Karim Saad and fellow antiques’ sellers come to this place – outside Cinema Diana in downtown Cairo – every Saturday, bringing with them a large number of collectable objects, and wait for customers to arrive and strike win-win deals.
These sellers and buyers are forming what is popularly known as the ‘Diana Antiques’ Market’, downtown Cairo’s mecca for the lovers of objets d’art.
This market has been standing in this same place for years now. The faces of the buyers and the sellers have changed numerous times in these years, but the market continued to be about one thing: bringing the buyers and the sellers of period pieces together.
Sold and bought in the market is a wide range of collectors’ items that date decades back, including coins, cameras, paintings, telephones, and different pieces of furniture.
The customers rubbing shoulders in the market come from all walks of life and from all places. They include Egyptians and foreigners. They are all fond of collecting old items.
Saad has seen the market evolve into a meeting point for the sellers and the buyers of relics of bygone times over the years.
At its beginning, he said, the market contained a small number of sellers.
“Soon, however, it attracted more sellers and morphed into a special place for the display of these wonderful relics,” he told the Egyptian Mail.
With customers trickling in the market, the market has become a main point for antiques’ sellers like Saad.
The Diana Antique Market has evolved from a mere delivery station for heirlooms sold online via social networking sites into an actual market.
Those selling these valuable objects online would agree with clients to meet in this spot to receive the objects and pay their price.
Sometimes deals agreed online failed to materialise, especially when the customers do not to show up on time.
In this case, the sellers, who usually travel a long way to reach the area, would sit down and try to sell their objects to people passing by, instead of taking the same objects back home with them.
This caused the area to gradually turn into a market where museum pieces’ lovers would arrive in search of something interesting to buy.
Antiques’ sellers prefer to arrive in this area on Saturday because it is usually a day-off for most of the banks and government institutions that fill the place.
This gives the sellers the privilege of space for the display of their wares.
Saturday is also a holiday for most people in Egypt, which means that period pieces’ lovers will have the time to go to the market.
The market has a section for old books, another for antiques, and a third section for antiquated stamps and coins.
The market is important for cinema and television workers who always search for exquisite objects they can use in their works, especially historical ones.
People engaged to be married also arrive here in droves in search of something special they can use in decorating their future homes.

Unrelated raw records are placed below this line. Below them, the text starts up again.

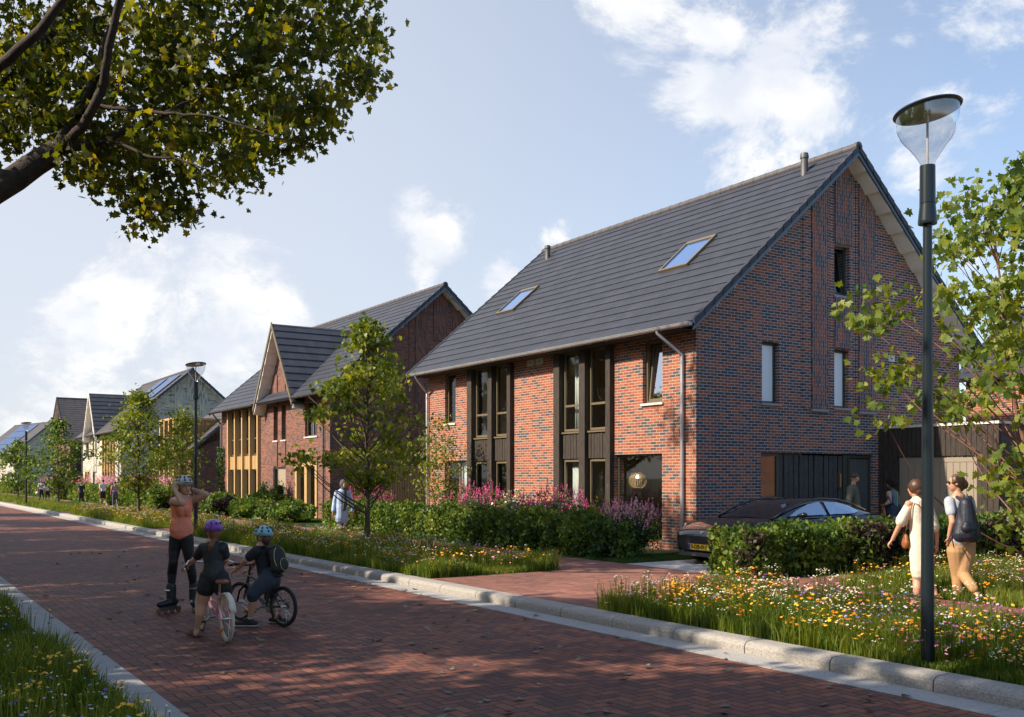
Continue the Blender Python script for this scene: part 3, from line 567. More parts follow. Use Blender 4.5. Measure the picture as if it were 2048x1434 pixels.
pt_ = bpy.data.lights.new('pendant_bulb_light', 'POINT'); pt_.energy = 16; pt_.color = (1,.85,.65); pt_.shadow_soft_size = .05; po_ = bpy.data.objects.new('pendant_bulb_light', pt_); COL.objects.link(po_); po_.parent = pl; po_.location = (0,0,-.78)
# ---- garage beside it
ga = empty('garage', (20.92, 12.2, 0), 0, 'low charred timber garage with taupe boarded door beside the red brick house', 'garage')
p = MB(); boards(p, 'x', 0, .08, 0, .52, .1, 2.9, .13, .01, .012); boards(p, 'x', 0, .08, .52, 2.55, 2.20, 2.9, .13, .01, .012); boards(p, 'x', 0, .08, 2.55, 3.09, .1, 2.9, .13, .01, .012); p.build('timber_cladding', M['char'], ga)
p = MB(); p.box(.085, 5, .0, .1, .1, 2.88); p.box(.085, 5, 2.98, 3.08, .1, 2.88); p.box(4.9, 5, .1, 2.98, .1, 2.88); p.box(.085, .12, .1, .5, .1, 2.88); p.box(.085, .12, 2.57, 2.98, .1, 2.88); p.box(.085,.12,.5,2.57,2.2,2.88); p.build('wall', M['charb'], ga)
p = MB(); p.box(-.03, 5, -.02, 3.098, 2.9, 2.96); p.build('roof', M['sill'], ga)
p = MB(); p.box(.06, .085, .53, 2.54, .1, 2.19); boards(p, 'x', .045, .06, .62, 2.45, .2, 2.05, .165, .012, 0); p.box(.046, .06, .53, 2.54, 2.06, 2.19); p.build('garage_door', M['taupe'], ga)

# ---- neighbouring brick house behind the garage
h7 = empty('brick_house', (27.4, 3.0, 0), 0, 'sunlit red brick house behind the garage, mostly hidden by the tree at the right', 'house')
p = MB(); wall(p, 'x', 0, .3, -6, 14, 0, 4.7, [(2, 3, 3.2, 4.4), (6, 7, 3.2, 4.4), (10.5, 11.4, 3.2, 4.4), (6, 7.4, .6, 2.2)]); wall(p, 'y', 13.7, 14, .3, 6, 0, 4.7); o = p.build('brick_wall', M['brick'], h7); fixnormals(o)
p = MB(); slope(p, -6.3, 14.3, -.3, 4.6, 3, 7.0, 12); slope(p, -6.3, 14.3, 6.3, 4.6, 3, 7.0, 12); o = p.build('roof', M['tile'], h7); fixnormals(o)
p = MB(); p.box(.35, 5.5, -5.8, 13.6, 0, 4.5); p.build('interior', M['dark'], h7)
for a, b, c, d in ((2, 3, 3.2, 4.4), (6, 7, 3.2, 4.4), (10.5, 11.4, 3.2, 4.4), (6, 7.4, .6, 2.2)): window(h7, 'x', 0, a, b, c, d, M['frame'], M['glassk'], sill=M['sill'])

# ================================================================ house with steep cross gable (second, third)
def cross_house(org, ln, yc, label, wm, wmv, mats, mirror=False, warm=False, solar=False, name='cross_gable_house'):
    X0, Y0 = org; h = empty(name, (X0, Y0, 0), 0, label, 'house'); hh = 2.33; zc = 8.18; cg = -.5
    if not mirror:   # local y spans measured from the near gable
        bay = (yc+2.9, yc+7.4); rw = (yc-3.75, yc-2.45); fwn = (yc-3.8, yc-1.45)
    else: bay = (yc-7.0, yc-3.0); rw = (yc+2.9, yc+4.1); fwn = (yc+2.3, yc+4.4)
    gws = [(yc-.30, yc+.24), (yc+.68, yc+1.22)]
    dry = (yc-.25, yc+1.25)
    fm, tm = mats
    ops = [(bay[0], bay[1], .1, 4.88), (rw[0], rw[1], 3.34, 4.74), (fwn[0], fwn[1], .1, 2.32), (dry[0], dry[1], .1, 2.15)] + [(a, b, 3.30, 4.78) for a, b in gws]
    def ft(t): return 5.05 if abs(t-yc) > hh*.96 else max(5.05, zc-.15-(zc-4.75)/hh*abs(t-yc))
    p = MB(); wall(p, 'x', 0, .30, 0, ln, 0, ft, ops, (yc, yc-hh*.92, yc+hh*.92)); 
    wall(p, 'y', 0, .30, .30, 2*XR, 0, lambda t: rz(t)-.13, [(2.0, 5.95, .1, 2.2)], (XR,)); wall(p, 'y', ln-.3, ln, .30, 2*XR, 0, lambda t: rz(t)-.13, (), (XR,))
    o = p.build('brick_wall', wm, h); fixnormals(o)
    p = MB(); p.box(.7, 9.2, .4, ln-.4, .0, 4.9); p.build('interior', M['dark'], h)
    main_roof(h, 0, ln, cut=[(-.42, yc-1.2), (yc-1.2, yc+1.2), (yc+1.2, ln+.42)], tm=M['tileb'] if warm else M['tile'])
    p = MB()
    for s in (-1, 1):
        slope(p, cg, 3.9, yc+s*(hh+.05), 4.72, yc, zc, 11, axis='y', lift=.045)
    o = p.build('gable_roof', M['tilex'], h); fixnormals(o)
    for s in (-1, 1): p = MB(); verge(p, cg-.05, yc+s*(hh+.05), 4.72, yc, zc+.04, h=.16, axis='y', drop=-.03); fixnormals(p.build('gable_bargeboard', M['frame'] if not warm else M['soffit'], h))
    for s in (-1, 1):
        soffit(h, cg, -.003, yc+s*(hh+.05), 4.72, yc, zc, axis='y', ribs=7)
    gable_relief(h, wmv, wm, 0, 1)
    # recessed vertical joints beside the narrow windows
    p = MB()
    for a, b in gws: p.box(-.04, -.002, a, b, 2.20, 3.24); p.box(-.04, -.002, a, b, 4.80, min(ft(a), ft(b))-.12)
    p.build('upright_brick_panel', wmv, h)
    for ya, yb in ((-.42, yc-hh-.04), (yc+hh+.04, ln+.42)): gutter(h, -EO-.05, ZE-.015, ya, yb, mat=M['zincd'])
    downpipe(h, -EO-.05, ZE-.015, .7, .5, -.07, mat=M['zincd']); downpipe(h, -EO-.05, ZE-.015, ln-.4, ln-.1, -.07, mat=M['zincd'])
    for a, b in gws: window(h, 'x', 0, a, b, 3.30, 4.78, M['frame'], M['glassk'], sill=M['sill'], inset=.16)
    window(h, 'x', 0, rw[0], rw[1], 3.34, 4.74, M['frame'], M['glassk'], mull=((rw[0]+rw[1])/2,), sill=M['sill'])
    # timber framed two-storey bay
    n = 4; w = (bay[1]-bay[0]-.16)/n
    for i in range(n+1):
        q = bay[0]+.0+i*w; p = MB(); p.box(-.14, .22, q+.005, q+.155, .08, 4.87); p.build('timber_post', fm, h)
    for i in range(n):
        a, b = bay[0]+.16+i*w, bay[0]+i*w+w-.005
        window(h, 'x', 0, a, b, 2.74, 4.84, M['frame'], M['glassk'], rails=(3.5,), inset=.06); window(h, 'x', 0, a, b, .14, 2.06, M['frame'], M['glassk'], inset=.06)
        p = MB(); boards(p, 'x', -.03, .05, a, b, 2.08, 2.70, .10, .02); p.build('timber_panel', tm, h)
    # ground floor window with a wide timber frame
    a, b = fwn; m_ = (a+b)/2; p = MB()
    for y0, y1, z0, z1 in ((a, a+.2, .08, 2.32), (b-.2, b, .08, 2.32), (a+.2, b-.2, 2.15, 2.32), (m_-.13, m_+.13, .08, 2.15)): p.box(-.05, .2, y0+.003, y1-.003, z0, z1-.003)
    p.build('timber_surround', fm, h)
    for y0, y1 in ((a+.2, m_-.13), (m_+.13, b-.2)): window(h, 'x', 0, y0, y1, .1, 2.14, M['frame'], M['glassk'], inset=.08)
    p = MB(); a, b = dry; p.box(.05, .15, a, a+.06, .1, 2.14); p.box(.05, .15, b-.06, b, .1, 2.14); p.box(.05, .15, a+.06, b-.06, 2.08, 2.14); p.box(.05,.15, b-.38, b-.33, .1, 2.08); f_ = p.build('door_frame', M['framed'], h)
    p = MB(); p.box(.08, .13, a+.065, b-.39, .1, 2.07); d = p.build('door', M['door'], h); p = MB(); p.tube([(.05, a+.14, 1.05), (.03, a+.14, 1.05), (.03, a+.14, 1.25)], .012, 6); p.build('handle', M['steel'], d)
    p = MB(); p.box(.1, .11, b-.33, b-.06, .1, 2.08); p.build('side_light', M['glassk'], h)
    flue(h, 2.3, yc-1.9 if not mirror else yc-3.0, 6.9 if not mirror else 6.9, .7)
    # gable side entrance zone in timber
    p = MB(); boards(p, 'y', .03, .12, 2.0, 5.95, .1, 2.19, .11, .02); p.build('timber_cladding', M['oakd'], h)
    if solar:
        for (ya, yb) in solar:
            p = MB(); 
            for k in range(int(round((yb-ya)/1.05))):
                y0 = ya+k*1.05; s0, s1 = .55, .93; f = lambda s, hgt, y: (-EO+(XR+EO)*s-.65*hgt, y, ZE+(ZR-ZE)*s+.76*hgt)
                p.prism([f(s0, .07, y0), f(s1, .07, y0), f(s1, .11, y0), f(s0, .11, y0)], (0, 1.02, 0))
            o = p.build('solar_panels', M['panel'], h); fixnormals(o)
    return h
cross_house((14.76, 35.1), 13.7, 5.0, 'dark red brick house with steep cross gable and oak timber window bay', M['dbrick'], M['dbrickv'], (M['oak'], M['oak']))
cross_house((14.76, 72.0), 14.5, 9.0, 'pale whitewashed brick house with cross gable and solar panels, far behind the skater', M['pbrick'], M['pbrickv'], (M['oak'], M['oakd']), mirror=True, warm=True, solar=[(1.0, 4.2), (5.0, 7.2)])
# ---- lean-to with oak box between them
an = empty('brick_annex', (14.9, 56.0, 0), 0, 'low brick annex with lean-to roof and tall oak box left of the dark house', 'annex')
p = MB(); wall(p, 'y', 0, .3, .3, 9, 0, lambda t: 2.95+.86*min(t, 4.6)); wall(p, 'x', .3, .6, .3, 5, 0, 2.9); o = p.build('brick_wall', M['dbrick'], an); fixnormals(o)
p = MB(); slope(p, -.25, 6, -.1, 3.0, 4.6, 7.05, 14); o = p.build('roof', M['tileb'], an); fixnormals(o); p = MB(); verge(p, -.3, -.1, 3.0, 4.6, 7.05); o = p.build('bargeboard', M['barge'], an); fixnormals(o)
p = MB(); boards(p, 'y', 1.03, 1.1, -.05, 4.6, .1, 5.0, .2, .02, .02); p.box(-.05, 4.6, 1.1, 4.3, 4.85, 5.0); p.box(.3, 4.6, 1.15, 4.2, .1, 4.8); p.build('oak_box', M['oakd'], an)
p = MB(); p.box(-.4, 4.6, .98, 4.35, 5.0, 5.12)
for i in range(4): p.box(-.4, .1, 1.0+i*1.02, 1.18+i*1.02, .1, 5.0)
p.build('oak_fins', M['oak'], an); p = MB(); p.box(.1, .14, 1.15, 4.1, .1, 4.9); p.build('window', M['glassk'], an)

# ---- far houses
def simple_house(name, loc, rot, ln, label, wm, tm, solar=False, ops=True, depth=None):
    h = empty(name, (*loc, 0), rot, label, 'house')
    op = [(1.2, 2.0, 3.3, 4.6), (3.0, 3.8, 3.3, 4.6), (6, 7, 3.3, 4.6), (8.5, 9.3, 3.3, 4.6), (1.5, 3.2, .3, 2.2), (4.2, 5.2, .1, 2.2), (7.2, 9.2, .3, 2.2)] if ops else []
    p = MB(); wall(p, 'x', 0, .3, 0, ln, 0, 5.0, op); wall(p, 'y', 0, .3, .3, 2*XR, 0, lambda t: rz(t)-.13, [(2, 2.6, 3.4, 4.8)], (XR,)); wall(p, 'y', ln-.3, ln, .3, 2*XR, 0, lambda t: rz(t)-.13, (), (XR,))
    o = p.build('brick_wall', wm, h); fixnormals(o); p = MB(); p.box(.4, 9, .4, ln-.4, 0, 4.8); p.build('interior', M['dark'], h)
    main_roof(h, 0, ln, tm=tm); gutter(h, -EO-.05, ZE-.015, -.42, ln+.42, mat=M['zincd'])
    for a, b, c, d in op: window(h, 'x', 0, a, b, c, d, M['frame'], M['glassk'], sill=M['sill'])
    window(h, 'y', 0, 2, 2.6, 3.4, 4.8, M['framed'], M['glassk'])
    if solar:
        p = MB(); f = lambda s, hg, y: (-EO+(XR+EO)*s-.65*hg, y, ZE+(ZR-ZE)*s+.76*hg)
        for r in range(4):
            for k in range(6):
                y0 = 3.8+k*1.15; s0 = .10+r*.215 ; p.prism([f(s0, .07, y0), f(s0+.205, .07, y0), f(s0+.205, .12, y0), f(s0, .12, y0)], (0, 1.1, 0))
        o = p.build('solar_panels', M['panel'], h); fixnormals(o)
    return h
def camw(r, d): v = F*d + RV*r; return (v.x, v.y)
simple_house('dark_brick_house', (16.0, 110.0), math.radians(-90), 11, 'dark brick house turned sideways with its plain slate roof slope facing down the street', M['dbrick'], M['tileb'])
A = Vector(camw(-64.9, 138)); dr_ = Vector((-9.1, 9)).normalized(); wd = F*dr_.y + RV*dr_.x; ang = math.atan2(-wd.x, wd.y); px_ = Vector((math.cos(ang), math.sin(ang)))
base = A - px_*XR
simple_house('pale_brick_house', (base.x, base.y), ang, 14, 'pale brick house with large solar array, leftmost at the end of the street', M['pbrick'], M['tileb'], solar=True)
simple_house('far_roof_house', camw(-92, 178), ang+.1, 14, 'farthest house whose dark roof just shows at the left edge of the photo', M['dbrick'], M['tile'], ops=False)
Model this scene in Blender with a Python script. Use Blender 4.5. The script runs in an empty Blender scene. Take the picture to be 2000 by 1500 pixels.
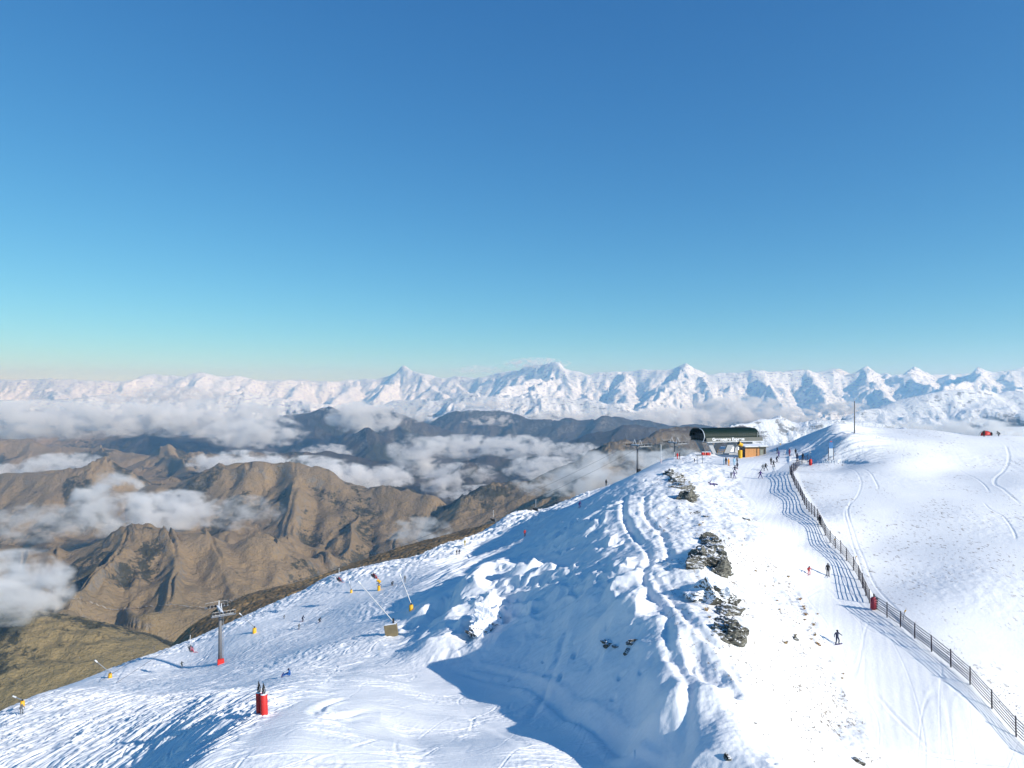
import bpy, math, random
import numpy as np
from mathutils import Vector, Matrix
rng = random.Random(7)
S = bpy.context.scene
COL = S.collection

# ------------------------------------------------------------------ camera
cam_d = bpy.data.cameras.new('camera')
cam = bpy.data.objects.new('camera', cam_d)
COL.objects.link(cam)
cam.location = (0, 0, 0)
cam.rotation_euler = (math.radians(90), 0, 0)
cam_d.sensor_width = 36.0
cam_d.lens = 36.0 * 1350 / 2000
cam_d.shift_y = -15 / 2000 * -1.0
cam_d.clip_start = 0.5
cam_d.clip_end = 200000
S.camera = cam
F = 1350.0
HOR = 765.0          # row of the true horizon in the 2000x1500 photograph

def P(px, py, d):    # a point of the place seen at (px, py), d metres ahead
    return Vector(((px - 1000) / F * d, d, -(py - HOR) / F * d))

# ------------------------------------------------------------------ light
SUN_EL = math.radians(26)
SUN_AZ = math.radians(-33)      # angle from +x (right) towards -y (camera side)
sun_dir = Vector((math.cos(SUN_EL) * math.cos(SUN_AZ), math.cos(SUN_EL) * math.sin(SUN_AZ), math.sin(SUN_EL)))
sd = bpy.data.lights.new('sun', 'SUN')
sd.energy = 2.9
sd.angle = math.radians(0.5)
sd.color = (1.0, 0.965, 0.905)
sun = bpy.data.objects.new('sun', sd)
COL.objects.link(sun)
sun.location = (60, -40, 120)
sun.rotation_euler = sun_dir.to_track_quat('Z', 'Y').to_euler()

SKY_GRADE = ((1.28, .66), (.99, 1.07), (.70, 1.53))
W = bpy.data.worlds.new('World')
S.world = W
W.use_nodes = True
nt = W.node_tree
nt.nodes.clear()
wo = nt.nodes.new('ShaderNodeOutputWorld')
bg = nt.nodes.new('ShaderNodeBackground')
sky = nt.nodes.new('ShaderNodeTexSky')
sky.sky_type = 'NISHITA'
sky.sun_disc = False
sky.sun_elevation = SUN_EL
sky.sun_rotation = math.atan2(sun_dir.x, sun_dir.y)
sky.altitude = 1800
sky.air_density = 1.0
sky.dust_density = 0.0
sky.ozone_density = 8.0
bg.inputs['Strength'].default_value = 0.078
# colour grade put on the sky light, one exponent and gain per channel
sep_ = nt.nodes.new('ShaderNodeSeparateColor'); com_ = nt.nodes.new('ShaderNodeCombineColor')
nt.links.new(sky.outputs[0], sep_.inputs[0])
for i_, (ex_, gn_) in enumerate(SKY_GRADE):
    pw = nt.nodes.new('ShaderNodeMath'); pw.operation = 'POWER'; pw.inputs[1].default_value = ex_
    ml = nt.nodes.new('ShaderNodeMath'); ml.operation = 'MULTIPLY'; ml.inputs[1].default_value = gn_
    nt.links.new(sep_.outputs[i_], pw.inputs[0]); nt.links.new(pw.outputs[0], ml.inputs[0]); nt.links.new(ml.outputs[0], com_.inputs[i_])
nt.links.new(com_.outputs[0], bg.inputs['Color'])
nt.links.new(bg.outputs[0], wo.inputs['Surface'])

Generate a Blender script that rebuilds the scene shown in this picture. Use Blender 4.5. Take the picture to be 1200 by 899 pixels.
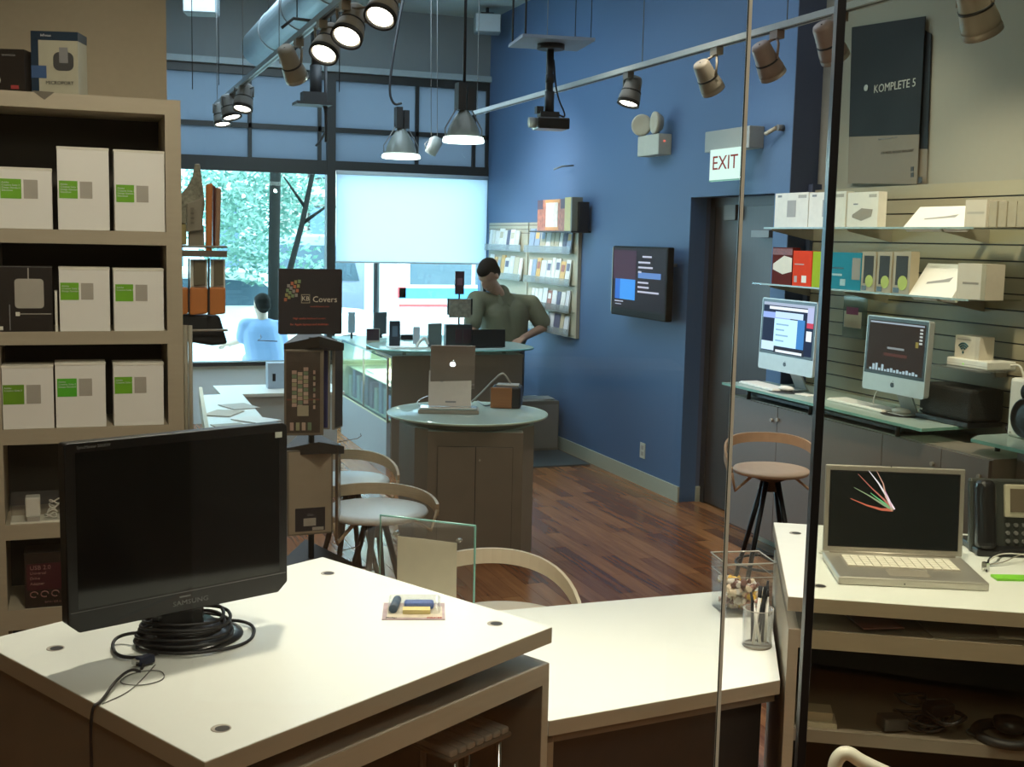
import bpy, bmesh, math, random
import numpy as np
from mathutils import Vector, Matrix, Euler
random.seed(7)
PI = math.pi
for o in list(bpy.data.objects): bpy.data.objects.remove(o)
C = bpy.context.scene.collection
S = bpy.context.scene

# ------------------------------------------------------------------ camera
FPX, PITCH, ROLL, YAW, H = 1400., .1207, .0224, .3562, 1.75
c_, s_ = math.cos, math.sin
CF = Vector((s_(YAW)*c_(PITCH), c_(YAW)*c_(PITCH), -s_(PITCH)))
r0 = Vector((c_(YAW), -s_(YAW), 0)); u0 = r0.cross(CF)
CR = r0*c_(ROLL)+u0*s_(ROLL); CU = -r0*s_(ROLL)+u0*c_(ROLL)
CO = Vector((0, 0, H))
cd = bpy.data.cameras.new('camera'); cam = bpy.data.objects.new('camera', cd); C.objects.link(cam)
cd.sensor_fit = 'HORIZONTAL'; cd.sensor_width = 36; cd.lens = 36*FPX/1200; cd.clip_start = .02; cd.clip_end = 300
cam.matrix_world = Matrix(((CR.x, CU.x, -CF.x, 0), (CR.y, CU.y, -CF.y, 0), (CR.z, CU.z, -CF.z, H), (0, 0, 0, 1)))
S.camera = cam

# ------------------------------------------------------------------ world, sun, area lights, exposure
w = bpy.data.worlds.new('sky'); S.world = w; w.use_nodes = True
nt = w.node_tree; bg = nt.nodes['Background']
bg.inputs[0].default_value = (.70, .87, 1.0, 1); bg.inputs[1].default_value = 7.0
S.view_settings.view_transform = 'Standard'; S.view_settings.look = 'None'
S.view_settings.exposure = 0.20; S.view_settings.gamma = 1
S.view_settings.use_curve_mapping = False

def lamp(name, kind, loc, aim, power, col, size=.1, spot=60, blend=.6, size_y=None):
    d = bpy.data.lights.new(name, kind); d.energy = power; d.color = col
    o = bpy.data.objects.new(name, d); C.objects.link(o); o.location = loc
    o.rotation_euler = (Vector(aim)-Vector(loc)).to_track_quat('-Z', 'Y').to_euler()
    if kind == 'SPOT': d.spot_size = math.radians(spot); d.spot_blend = blend; d.shadow_soft_size = size
    if kind == 'AREA':
        d.size = size
        if size_y: d.shape = 'RECTANGLE'; d.size_y = size_y
    if kind == 'POINT': d.shadow_soft_size = size
    return o
sun = bpy.data.lights.new('sun', 'SUN'); sun.energy = 9.0; sun.angle = .3; sun.color = (1, .98, .93)
so = bpy.data.objects.new('sun', sun); C.objects.link(so)
so.rotation_euler = Vector((-.25, .55, -1)).to_track_quat('-Z', 'Y').to_euler()
WARM = (1, .92, .75)
COOL = (.62, .82, 1)
# daylight coming in through the shop window (portal, samples the sky only)
pt = lamp('window_portal', 'AREA', (1.9, 11.35, 1.4), (1.9, 5, 1.2), 1, (1, 1, 1), 4.2, size_y=2.0); pt.data.cycles.is_portal = True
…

Market antiques’ sellers Hossam and Hassan liked to describe their profession as ‘enjoying’.
“There is something new every day,” Hassan said.
He once acquired a radio that dated back to World War II.
Hossam once acquired an Asian wooden mask that he sold for a fortune for a wealthy Arab customer fond of antiques.
Diana Antiques’ Market is for the sellers and the buyers. The market is also for those who are penniless.
Seeing the old objects, some of them curios, is a joy unto itself, the market’s visitors say.